Collaboration the key to success in Gisborne

Aitkens Concrete, Gisborne, a family owned company for more than 100 years, was acquired by Firth back in 2017 to strengthen the network in that part of the country. 

Under Firth ownership, Aitkens Plant Manager Steph McClutchie and her team have continued the Aitkins legacy of building strong relationships with their customers, where working together is more of a collaboration than a supplier and customer relationship. Case in point is significant and loyal customer Currie Construction, who in recent months moved onto the rear of the Aitkens site.

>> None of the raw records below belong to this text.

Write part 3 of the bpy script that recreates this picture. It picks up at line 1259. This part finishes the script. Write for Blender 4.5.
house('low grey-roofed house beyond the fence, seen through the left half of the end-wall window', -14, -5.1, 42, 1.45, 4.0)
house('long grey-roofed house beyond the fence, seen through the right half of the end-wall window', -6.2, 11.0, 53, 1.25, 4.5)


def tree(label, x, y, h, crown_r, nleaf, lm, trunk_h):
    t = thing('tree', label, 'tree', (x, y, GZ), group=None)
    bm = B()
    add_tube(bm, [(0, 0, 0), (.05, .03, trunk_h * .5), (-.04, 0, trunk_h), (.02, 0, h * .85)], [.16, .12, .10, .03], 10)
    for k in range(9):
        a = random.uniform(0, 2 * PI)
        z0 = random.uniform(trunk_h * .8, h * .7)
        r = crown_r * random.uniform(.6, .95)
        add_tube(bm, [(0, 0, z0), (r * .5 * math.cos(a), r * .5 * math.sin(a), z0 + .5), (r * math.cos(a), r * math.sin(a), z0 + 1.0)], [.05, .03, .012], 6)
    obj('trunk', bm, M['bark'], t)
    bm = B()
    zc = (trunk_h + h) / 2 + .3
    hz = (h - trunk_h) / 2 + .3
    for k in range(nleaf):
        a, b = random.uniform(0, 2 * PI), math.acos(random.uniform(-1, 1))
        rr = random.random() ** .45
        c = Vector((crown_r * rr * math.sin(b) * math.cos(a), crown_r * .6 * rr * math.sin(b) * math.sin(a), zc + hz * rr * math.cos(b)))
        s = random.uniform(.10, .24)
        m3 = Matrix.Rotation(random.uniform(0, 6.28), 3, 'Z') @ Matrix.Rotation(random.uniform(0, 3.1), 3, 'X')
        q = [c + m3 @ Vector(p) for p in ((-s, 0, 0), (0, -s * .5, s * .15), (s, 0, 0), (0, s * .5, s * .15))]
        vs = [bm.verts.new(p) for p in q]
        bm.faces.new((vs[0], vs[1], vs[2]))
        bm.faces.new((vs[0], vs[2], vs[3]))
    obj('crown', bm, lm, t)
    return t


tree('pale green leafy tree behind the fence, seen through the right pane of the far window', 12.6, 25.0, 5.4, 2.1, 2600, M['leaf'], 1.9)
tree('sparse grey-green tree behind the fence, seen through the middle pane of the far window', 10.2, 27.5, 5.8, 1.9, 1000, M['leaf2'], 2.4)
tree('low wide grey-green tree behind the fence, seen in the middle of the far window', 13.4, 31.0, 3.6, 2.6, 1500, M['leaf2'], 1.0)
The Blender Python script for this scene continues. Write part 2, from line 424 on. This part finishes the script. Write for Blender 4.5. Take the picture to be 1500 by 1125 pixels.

 “We see ourselves as a long-standing local company, employer and long-term contributor to the Tairawhiti community,” says Sam Currie, Director for Currie Construction. “Successful contracts have enabled us to expand, invest in people and in turn, through strategic partnerships, we have been able to give back through business and jobs.”

“The vast majority of our supply partners are locally based businesses with whom we have longstanding relationships. One such supply partner is Aitken Concrete (Firth) with whom we have carried out many successful and some culturally significant, community-based projects.”

 

Here are a few examples:

A special mix for a special place - Puhi Kai Iti  / Cook Landing Site

Completed in 2019, the development of the Puhi  Kai Iti site (which is culturally significant as the landing place of Captain Cook in 1759), required a special concrete mix to achieve the beautiful white concrete base to the memorial. “This was quite a tricky job as the concrete mix required us to manually hand load bags of white cement,” says Steph. “The result is a stunning white concrete base which accentuates the culturally significant sculptures representing 1000 years of navigation and settlement in Turanganui-a-Kiwa Gisborne.”

The Beacon of Light

Big, bold and brilliant to see lit up at night, Te Pourewa (Beacon of Light) is a 12m high sculpture on Hoturangi Maunga in Uawa/Tolaga Bay which was erected in October 2019 to commemorate Tahitian ancestor, navigator and priest Tupaia and his arrival at Opoutama (Cook's Cove) on the Endeavour in 1769. Aitkens Concrete worked with Currie Construction to get the concrete for the base to the sculpture to this remote site - with the concrete delivered by helicopter.

Mahunga floodgates

The construction of a new floodgate in the Mahunga Stream (Gisborne) approx. 300m downstream of the existing floodgates started in 2019 to increase the level of flood protection provided by the Waipaoa River Flood Control Scheme (65km of earthen stopbanks). 


“The floodgate project with Currie Construction has been a little challenging as the weather played havoc with us,” says Steph. “Every pour has been intricate as the slump had to be tested onsite and mapped for Council consents.  The road in and out only allows one truck at a time, and with it also being 30mins out of town we had to coordinate the slumps and the timing of the trucks. The site itself is on an incline and with the wet conditions we used a top pump which boomed into a second pump which pumped into the flood gates. However, we worked closely with Currie’s and we got the pours completed successfully.”

 

Gisborne’s brand new skate park

A brand new multimillion-dollar skate park in Gisborne, completed in late 2021, recently hosted the National Championships in November. This state-of-the-art facility is another Aikens / Currie Construction project.

“The skate park was a year long job,” says Steph. “Every morning we went to the skate park in all weather with loads that varied from 1.3 to 15m3 of spray mix or shotcrete. The mix required was 40 MPa with a Radforce fibre in the slump with the colour added on site so it would get through the pump.  The design also required a 10mm stone which we loader fed as this is smaller than a standard stone. We worked hard to get the mixes right so the finish was smooth enough for skateboarding at the highest level - which it definitely is.”